WAIT, WHAT RESERVATION?
During the Mono County Board of Supervisors meeting on Tuesday, the board discussed agenda item 7A- a discussion of Tioga Pass and Yosemite Reservation System Restrictions.
The item centered around the National Park Service’s decision in 2022 to close Tioga Pass for all traffic through Yosemite National Park from 6 a.m. to 4 p.m., except for travelers who have a Yosemite National Park reservation.
Jeff Simpson, Mono County Economic Development Director, addressed the problems that this has caused for travelers.
“From our department’s standpoint, the reservation system is not complementary to tourism and economic development; however, we do understand the need for it,” said Simpson.
Simpson’s request for the board is to ask Yosemite National Park to return to previous regulations of allowing travelers who are not stopping to visit the park to be allowed to pass through it, regardless of reservation status.
Simpson also requested for the park to return to a 6 a.m to 2 p.m. time window for reservations, instead of from 6 a.m. to 4 p.m. “We’ve heard from our lodging partners that a lot of people were unable to get over the park after that 4 p.m. timeframe to get to their hotel, and were just canceling and moving onto another destination because of that,” said Simpson.
“We’re concerned about the visitor experience for the people who don’t have reservations- those are the people stuck at the gates, unable to travel through and continue onto their destination, or who had no idea about the reservation system and may be coming from Europe or other places around the world. Those are the negative visitor impacts that we’re hearing about mostly,” said Simpson.
The Board then opened up to provide feedback to Simpson’s requests.

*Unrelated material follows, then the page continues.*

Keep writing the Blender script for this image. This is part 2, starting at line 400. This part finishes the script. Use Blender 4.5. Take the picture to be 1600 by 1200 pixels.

Supervisor John Peters, who brought the issue to the board, spoke first: “I speak a lot with businesses, especially the 395 corridor businesses in Northern Mono County, and the consensus that I’m hearing is that the impact is probably around 30% in reduction of business due to the lack of visitors that would be here to go to Yosemite… if you have somebody who does come to stay overnight- and they don’t have a reservation because they didn’t think they needed one- then they have to get up at 6 a.m. to drive through the park. And they aren’t eating at any of the restaurants along the corridor or buying their sandwiches or whatever because nobody is open that early for that to happen. And the ones who enter the park after 4 p.m., well they’re no longer extending out to Lee Vining, and then Bridgeport, and then finally Walker- they’re not even getting to Walker. The numbers are significantly down… I think there’s a way to find a middle ground of sorts, to advocate that Yosemite National Park perhaps looks at ways to manage flow of traffic into the valley, while not having a hard closure so that someone without a reservation can still drive through the park during the summer season. We’re not going to continue to take economic hits year after year and be able to survive on this east side. And this needs to be a conversation we have in advance of when the 2023 policy is instituted.”
The owner of Tioga Gas Mart Dennis Domaille then spoke during public comment: “We’re at ground zero of this problem. We get a couple thousand people every day passing through the store. A few hundred can’t get through because of the reservations. We need to deal with how this affects the international travelers- these are people that got up early in the morning in either Las Vegas or Zion National Park and they’re heading through Yosemite National Park to check into their hotel over on the other side of the Sierra. A few are stopping in Lee Vining. But even the ones stopping in Lee Vining who made it to their destination in a timely manner have to get up and through the gate by 6 o’clock in the morning to continue their journey. They’ve already been traveling for 5 hours. These are people who have rented cars, booked hotel rooms, eat every meal out, are buying gasoline, buying tourist trinkets, who have planned this trip for months, and then show up in Lee Vining and find out that their whole trip just got disrupted. They have to be in San Francisco in a day or two and they can’t get through the park unless they wait around until 4 in the afternoon. Then they have to get in line up there, go through the traffic, and by then they just want to check into their hotel rooms and can’t even enjoy what they see…I strongly suggest to the Park Service that, if you’re an international traveler with a passport, you should be allowed to come through any time you want. They’re the people spending money and paying the salaries of everybody in here. They’re the ones that we really need and really want.”
He concluded: “The people who get stopped at the park and can’t go through, their negative experience far outweighs the positive experience people have of having less people in the park; those people, they’re pissed. So I would like to see Mono County draft a resolution to the Park Service that asks, as a park entity, to change the reservation system.”
Bob Gardner chimed in to say that the County needs actual, hard data to back up all of these claims before presenting any request to the National Park- the argument can’t be solely anecdotal. “I also don’t believe that an international traveler doesn’t go online to the Yosemite National Park website and see ‘reservations required’ before they travel. I would like to mention, too, that a lot of the reservations were used up this year by local residents, who booked them, and then did not use them. Period. That’s a problem,” said Gardner.
The Mono County Local Transportation Commission (LTC) will meet with Yosemite National Park on Thursday, October 12 to discuss the matter further, and potentially draft a request on behalf of the county for the park to change its reservation restrictions.